Where will the Obamas settle after D.C.? Insiders say NYC has edge over Chicago

For the Clintons, it was New York. For the Bushes, it was Texas.

As President Barack Obama approaches the last quarter of his presidency, speculation has begun about where the Obamas will live after their eight-year stint in the White House is over.

Most observers expect the presidential library will be built in Chicago, where Obama worked as a community organizer, taught law, and served as a U.S. senator. But according to Politico, some insiders believe the Obamas themselves will settle in New York City. The reason? It's so big, even the Obamas — in theory — would have at least a modicum of privacy.

Via its report:

The president, who graduated from Columbia University, loves the city and the anonymity it can provide. It may be wishful thinking, but he and his wife crave a return to a life in which they can stroll into a CVS or down the street without fanfare.

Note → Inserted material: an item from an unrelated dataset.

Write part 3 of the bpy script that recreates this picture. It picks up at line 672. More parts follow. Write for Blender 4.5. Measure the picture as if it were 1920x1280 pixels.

“What he cherishes and misses is the serendipity — you don’t know who you’re going to bump into or what they’re going to say,” Obama senior adviser and close friend Valerie Jarrett told Politico. “He hungers for that.”

And the president himself has hinted that he'd love to return to the Big Apple.

“I just desperately want to take a walk through Central Park again, and just remember what that feels like,” Obama said at a Manhattan fundraiser in 2012, Politico reports.

Obama, who will be 55 when he leaves office in 2016, has talked openly about starting a foundation similar to the one President Bill Clinton launched after leaving office. In February, the president launched "My Brother's Keeper," a $200 million commitment to bolster the lives of young men and boys of color, a cause that will be a major focus of Obama — and the first lady — even after he leaves office.

"It’s something that's deeply personal to the president and first lady,” Jarrett told Yahoo News at the time. “I’m sure their commitment to this initiative will be a lifelong commitment. This is not something they simply want to do while he’s in office — it will continue.”

And Obama "has written extensively of the time he spent living in New York [in] the early 1980s," Vanity Fair points out, "mentioning at least three separate neighborhoods: Harlem (E. 94th Street), the Upper West Side (109th Street), and Park Slope, in Brooklyn (Second Street)."

Meanwhile, Michelle Obama, who grew up in Chicago, loves New York, attending fashion events and Broadway plays whenever she can.

Ex-NBA star Alonzo Mourning — who has counseled the president on nonprofits and runs the Mourning Family Foundation — told Politico that Obama has spoken about Hawaii (where he was born and where the first family frequently vacations) as a possibility. But, Mourning added, "the one thing that stood out more than anything else was New York." Mourning said.

But Barack and Michelle Obama may not be the ones who get to choose. In November, the president said his youngest daughter, 12-year-old Sasha, could ultimately decide where the Obamas wind up.

"We've got to make sure that she's doing well ... until she goes off to college," Obama told ABC News. "Sasha will have a big say in where we are."

Both Sasha and Malia Obama, 15, attend Sidwell Friends School in Washington.

"Obviously they — and Michelle — have made a lot of sacrifices on behalf of my cockamamie ideas, the running for office and things," Obama joked.

Home, until 2017, is the living quarters on the second floor of the White House.

"Everyone has to have their safe haven, a place of peace and calm," Michelle Obama said in 2013. "And, you know, that's home for us."